Vers 6

Ramana Maharshi*:
“ De wereld is iets anders dan een belichaming van objecten der vijf zintuigen. Dat wat door middel van de zintuigen de wereld waarneemt is uitsluitend het denkvermogen – de wereld is dus niets anders dan het denken. Want kan er zonder het denken een wereld zijn?”

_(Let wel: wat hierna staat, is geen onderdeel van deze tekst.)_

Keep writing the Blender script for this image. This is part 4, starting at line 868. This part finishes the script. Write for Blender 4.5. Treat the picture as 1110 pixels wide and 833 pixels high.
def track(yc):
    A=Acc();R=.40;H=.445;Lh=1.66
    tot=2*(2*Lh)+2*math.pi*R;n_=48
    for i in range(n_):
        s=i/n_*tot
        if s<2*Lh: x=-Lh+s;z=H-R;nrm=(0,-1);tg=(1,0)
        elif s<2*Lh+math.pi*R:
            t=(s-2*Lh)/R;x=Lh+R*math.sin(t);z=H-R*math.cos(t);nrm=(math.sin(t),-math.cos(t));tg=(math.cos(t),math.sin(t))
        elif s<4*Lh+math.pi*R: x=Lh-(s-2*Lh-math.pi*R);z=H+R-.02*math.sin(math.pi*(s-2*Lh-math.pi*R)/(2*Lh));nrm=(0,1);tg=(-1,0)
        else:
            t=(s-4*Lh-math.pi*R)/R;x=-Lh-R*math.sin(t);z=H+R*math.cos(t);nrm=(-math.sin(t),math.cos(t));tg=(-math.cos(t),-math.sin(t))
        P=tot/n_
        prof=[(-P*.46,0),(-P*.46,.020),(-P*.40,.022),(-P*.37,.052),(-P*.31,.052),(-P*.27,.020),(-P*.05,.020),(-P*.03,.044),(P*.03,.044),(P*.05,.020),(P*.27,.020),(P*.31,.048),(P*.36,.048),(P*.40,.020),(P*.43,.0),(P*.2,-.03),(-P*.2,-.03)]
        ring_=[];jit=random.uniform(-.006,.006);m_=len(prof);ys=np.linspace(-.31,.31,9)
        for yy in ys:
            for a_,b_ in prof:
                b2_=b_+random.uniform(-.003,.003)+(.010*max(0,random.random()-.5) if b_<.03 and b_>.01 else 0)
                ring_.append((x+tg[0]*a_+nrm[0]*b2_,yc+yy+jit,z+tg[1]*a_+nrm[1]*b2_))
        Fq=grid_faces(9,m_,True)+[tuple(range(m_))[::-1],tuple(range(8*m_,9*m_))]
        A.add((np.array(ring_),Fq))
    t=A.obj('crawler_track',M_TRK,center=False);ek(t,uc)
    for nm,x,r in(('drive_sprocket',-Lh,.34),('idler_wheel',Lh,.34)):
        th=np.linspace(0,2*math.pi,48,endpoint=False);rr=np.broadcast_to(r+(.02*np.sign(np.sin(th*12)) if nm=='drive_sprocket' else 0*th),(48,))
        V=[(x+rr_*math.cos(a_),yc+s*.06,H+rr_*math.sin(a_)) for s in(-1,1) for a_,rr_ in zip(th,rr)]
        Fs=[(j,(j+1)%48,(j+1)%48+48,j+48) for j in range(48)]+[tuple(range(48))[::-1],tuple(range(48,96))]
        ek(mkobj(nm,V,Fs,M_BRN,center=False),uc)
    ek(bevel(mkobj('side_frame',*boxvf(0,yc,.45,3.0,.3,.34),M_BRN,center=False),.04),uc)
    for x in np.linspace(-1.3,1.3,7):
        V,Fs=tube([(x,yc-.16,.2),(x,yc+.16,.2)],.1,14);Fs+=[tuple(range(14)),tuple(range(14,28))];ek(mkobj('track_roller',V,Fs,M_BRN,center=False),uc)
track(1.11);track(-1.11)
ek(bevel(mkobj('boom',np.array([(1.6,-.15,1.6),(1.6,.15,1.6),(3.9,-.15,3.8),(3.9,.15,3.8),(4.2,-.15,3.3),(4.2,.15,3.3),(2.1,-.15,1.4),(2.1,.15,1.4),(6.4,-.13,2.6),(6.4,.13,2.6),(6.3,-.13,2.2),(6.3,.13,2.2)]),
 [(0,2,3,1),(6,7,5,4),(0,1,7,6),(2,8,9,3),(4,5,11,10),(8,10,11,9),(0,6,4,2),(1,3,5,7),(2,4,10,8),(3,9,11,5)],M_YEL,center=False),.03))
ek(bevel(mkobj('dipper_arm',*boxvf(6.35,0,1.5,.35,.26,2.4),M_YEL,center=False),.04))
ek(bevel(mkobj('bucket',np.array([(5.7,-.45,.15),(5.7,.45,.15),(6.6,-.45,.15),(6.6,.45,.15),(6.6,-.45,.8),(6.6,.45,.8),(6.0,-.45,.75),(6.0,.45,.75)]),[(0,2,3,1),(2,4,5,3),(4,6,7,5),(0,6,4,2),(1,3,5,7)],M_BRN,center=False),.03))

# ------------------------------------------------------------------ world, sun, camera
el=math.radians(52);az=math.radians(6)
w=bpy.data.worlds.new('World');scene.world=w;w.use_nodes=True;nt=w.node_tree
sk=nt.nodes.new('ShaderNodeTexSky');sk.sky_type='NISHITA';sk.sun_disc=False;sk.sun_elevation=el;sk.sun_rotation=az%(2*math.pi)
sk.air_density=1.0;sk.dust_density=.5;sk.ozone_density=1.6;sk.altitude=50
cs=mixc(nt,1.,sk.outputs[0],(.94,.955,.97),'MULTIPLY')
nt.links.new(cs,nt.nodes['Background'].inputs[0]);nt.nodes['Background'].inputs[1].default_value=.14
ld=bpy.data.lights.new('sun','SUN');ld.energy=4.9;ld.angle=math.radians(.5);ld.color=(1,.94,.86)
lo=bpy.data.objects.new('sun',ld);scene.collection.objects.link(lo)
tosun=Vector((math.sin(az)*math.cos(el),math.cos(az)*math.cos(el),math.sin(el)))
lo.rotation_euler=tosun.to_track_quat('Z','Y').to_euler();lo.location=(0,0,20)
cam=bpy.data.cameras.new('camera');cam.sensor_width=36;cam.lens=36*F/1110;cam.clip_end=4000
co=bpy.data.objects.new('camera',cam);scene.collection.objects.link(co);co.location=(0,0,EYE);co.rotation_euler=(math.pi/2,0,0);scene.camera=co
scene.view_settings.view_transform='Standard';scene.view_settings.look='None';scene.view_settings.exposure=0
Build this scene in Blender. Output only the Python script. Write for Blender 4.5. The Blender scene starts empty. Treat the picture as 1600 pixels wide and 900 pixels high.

Mijn oren, huid, ogen, tong, en neus zijn als het ware mijn voelsprieten in het leven. Wat mij is opgevallen is dat het lijkt alsof ik slapend door het leven ga en weinig waarneem van wat er zoal gebeurt in mijn leven. Zo moet ik soms plotseling remmen omdat ik de auto van rechts niet heb gezien, of stoot ik een glas op het aanrecht om omdat ik ondertussen denk aan de heerlijke koffie uit de koffiepot die ik in mijn handen heb.
Het onverwachts remmen en het omvallen van het glas maakten mij wakker en lieten mij beseffen dat ik er ook ben, zonder dat ik waarnam wat er gebeurt of daar weet van heb.
Hoewel het leven elk moment plaatsvindt, bestaat deze pas voor mij wanneer mijn geest wakker is.
Om dit slapend-door-het-leven-gaan te vermijden ging ik me met aandacht richten op het werk dat voor mij lag. Zo ontdekte ik onverwachts dat mijn handen gewoon de afwas deden, zonder dat ik mijn vingers instrueerde hoe dat te doen. Het was louter afwassen. Ik hoefde het niet te benoemen of er over te oordelen; het werk gebeurde vanzelf.

* uit: Ramana Upanishad, samengesteld en vertaald door P. Renard, uitg. Servire, 1999, ISBN 90 7668 101 5, pag.138.